Se você pensa que viver é horizontal, unitário, definido, monobloco; que a vida lhe ensine a aceitar o conflito como condição lúcida da existência. Tanto mais lúcida quanto mais complexa. Tanto mais complexa quanto mais consciente. Tanto mais consciente quanto mais difícil. Tanto mais difícil quanto mais grandiosa.

Se você pensa que disponibilidade com paz não é felicidade; que a vida lhe ensine a aproveitar os raros momentos em que ela (a paz) surge.

Que a vida ensine a cada menino a seguir o cristal que leva dentro, sua bússola existencial não revelada, sua percepção não verbalizável das coisas, sua capacidade de prosseguir com o que lhe é peculiar e próprio, por mais que pareçam úteis e eficazes as coisas que a ele, no fundo, não soam como tais, embora façam aparente sentido e se apresentem tão sedutoras quanto enganosas.

Que a vida nos ensine, a todos, a nunca dizer as verdades na hora da raiva. Que desta aproveitemos apenas a forma direta e lúcida pela qual as verdades se nos revelam por seu intermédio; mas para dizê-las depois. Que a vida ensine que tão ou mais difícil do que ter razão, é saber tê-la.
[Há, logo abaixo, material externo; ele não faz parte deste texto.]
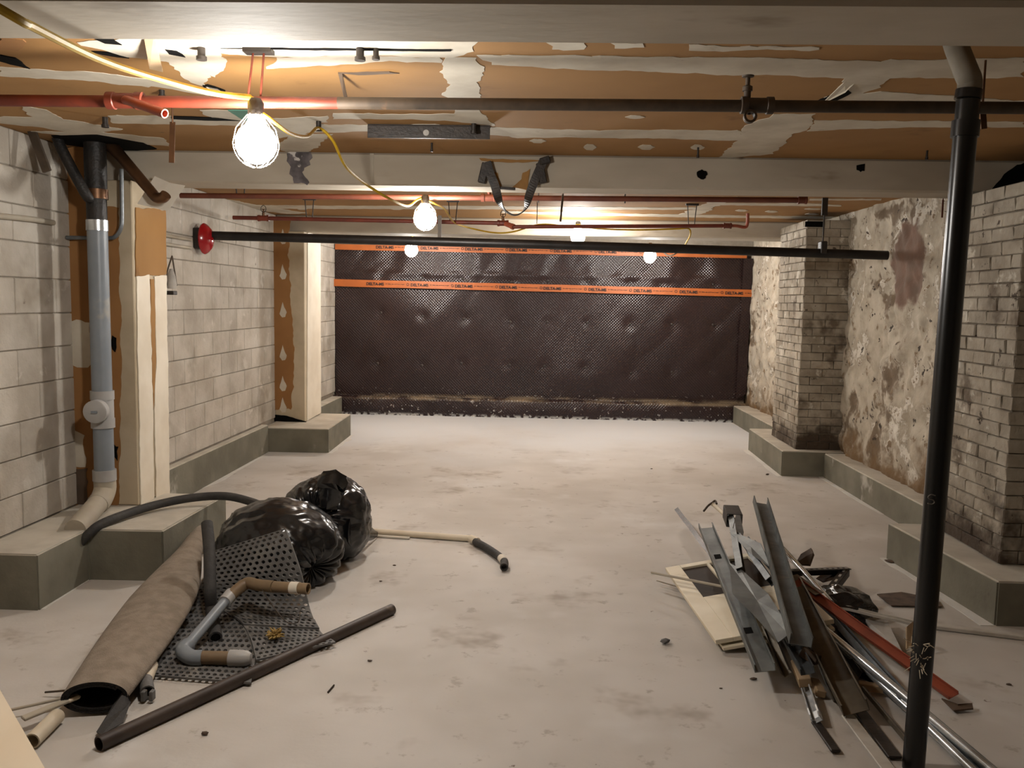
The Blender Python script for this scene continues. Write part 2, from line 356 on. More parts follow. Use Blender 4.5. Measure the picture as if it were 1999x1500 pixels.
# brick pilasters on the right
BRC = {}
def brick_mesh(L_, h, t, var):
    k = (round(L_, 3), round(h, 4), round(t, 3), var)
    if k not in BRC:
        mb = MB(); mb.box((0, 0, 0), (L_, t, h), ch=.004); r = random.Random(var*7+3)
        mb.v = [(x+r.uniform(-.003, .003), y+r.uniform(-.003, .003), z+r.uniform(-.002, .002)) for x, y, z in mb.v]
        BRC[k] = mb.build('brick', M['brick'], link=False).data
    return BRC[k]
def pilaster(name, label, X0, Y0, Y1, z0, z1, nc):
    core = MB().box(((X0+.011+XR+.1)/2, (Y0+.011+Y1)/2, (z0+z1)/2), (XR+.1-X0-.018, Y1-Y0-.011, z1-z0)).build(name, M['brickmortar'])
    struct(core, label)
    h = (z1-z0)/nc; g = .0055; t = .10
    def put(cx, cy, cz, L_, along_y):
        o = bpy.data.objects.new('brick', brick_mesh(L_-g, h-g, t-.002, rnd.randrange(4))); COL.objects.link(o)
        o.location = (cx+rnd.uniform(-.004, .003), cy+rnd.uniform(-.003, .003), cz); o.rotation_euler = (0, 0, (math.pi/2 if along_y else 0)+rnd.uniform(-.012, .012))
        attach(o, core)
    for c in range(nc):
        z = z0+h*(c+.5); odd = c % 2
        y = Y0+(t if odd else 0)
        while y < Y1-.04:
            L_ = min(.215 if not (odd and y < Y0+.11) else .215, Y1-y); put(X0+t/2, y+L_/2, z, L_, True); y += .215
        x = X0+(0 if odd else t)
        while x < XR-.03:
            L_ = min(.215, XR+.02-x); put(x+L_/2, Y0+t/2, z, L_, False); x += .215
    return core
pilaster('pillar_3', 'limewashed brick pilaster beside the black standpipe', 2.49, 4.63, 5.55, .235, 2.27, 27)
pilaster('pillar_4', 'limewashed brick pilaster near the dark membrane', 2.45, 8.24, 9.12, .24, 2.40, 28)

PF = [o for o in bpy.data.objects if o.name == 'pillar_4'][0]
mb = MB(); p_ = PY(1590, 438, 8.235); mb.box((p_.x, 8.235, p_.z), (.17, .02, .05)); mb.build('beam_pocket', M['black'], PF)
# curbs and footings (cement), one object each
def slab(name, label, pts, h, m_side=None):
    """prism of a plan outline"""
    mb = MB(); n = len(pts)
    bm = bmesh.new(); vb = [bm.verts.new((x, y, 0)) for x, y in pts]; f = bm.faces.new(vb)
    r = bmesh.ops.extrude_face_region(bm, geom=[f]); 
    for v in r['geom']:
        if isinstance(v, bmesh.types.BMVert): v.co.z = h
    bmesh.ops.bevel(bm, geom=[e for e in bm.edges if all(v.co.z > h-1e-4 for v in e.verts) or abs(e.verts[0].co.z-e.verts[1].co.z) > h/2], offset=.008, segments=2, affect='EDGES')
    bm.verts.index_update(); mb.add([v.co.copy() for v in bm.verts], [[v.index for v in f.verts] for f in bm.faces]); bm.free()
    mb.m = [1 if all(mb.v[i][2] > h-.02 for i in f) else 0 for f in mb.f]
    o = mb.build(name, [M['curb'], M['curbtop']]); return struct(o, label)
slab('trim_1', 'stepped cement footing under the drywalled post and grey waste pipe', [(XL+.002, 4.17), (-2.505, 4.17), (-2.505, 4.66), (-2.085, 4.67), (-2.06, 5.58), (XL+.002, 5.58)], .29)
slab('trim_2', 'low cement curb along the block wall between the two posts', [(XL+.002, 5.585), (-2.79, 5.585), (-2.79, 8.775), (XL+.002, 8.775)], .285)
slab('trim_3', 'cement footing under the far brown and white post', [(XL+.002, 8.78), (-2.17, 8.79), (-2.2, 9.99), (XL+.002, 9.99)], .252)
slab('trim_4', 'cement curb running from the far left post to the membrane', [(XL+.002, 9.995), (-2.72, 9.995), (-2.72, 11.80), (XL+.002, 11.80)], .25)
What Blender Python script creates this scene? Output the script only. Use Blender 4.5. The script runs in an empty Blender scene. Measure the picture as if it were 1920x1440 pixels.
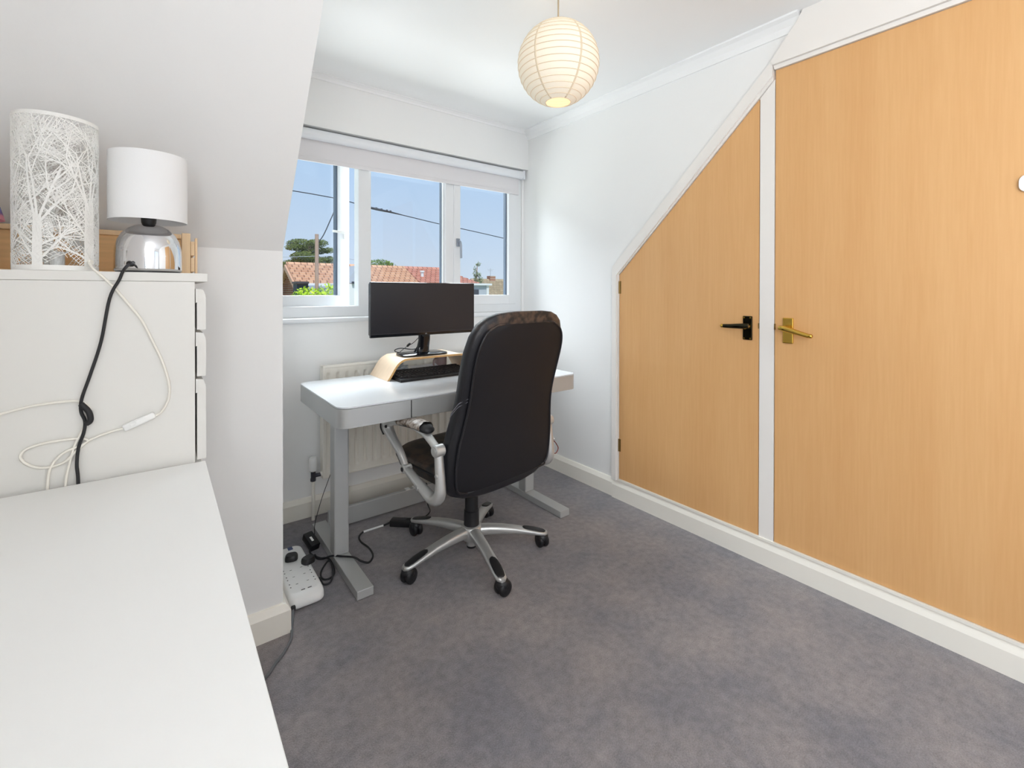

Que aquele garoto que não come coma. Que aquele que mata não mate. Que aquela timidez do pobre passe. Que a moça esforçada se forme. Que o jovem jovie. Que o velho velhe. Que a moça moce. Que a luz luza. Que a paz paze. Que o som soe. Que a mãe manhe. Que o pai paie. Que o sol sole. Que o filho filhe. Que a árvore arvore. Que o ninho aninhe. Que o mar mare. Que a cor core. Que o abraço abrace. Que o perdão perdoe.

Que tudo vire verbo e verbe. Verde. Como a esperança. Como no princípio. Pois, do jeito

que o mundo vai, dá vontade de apagar e começar tudo de novo.

A vida é substantiva, nós é que somos adjetivos.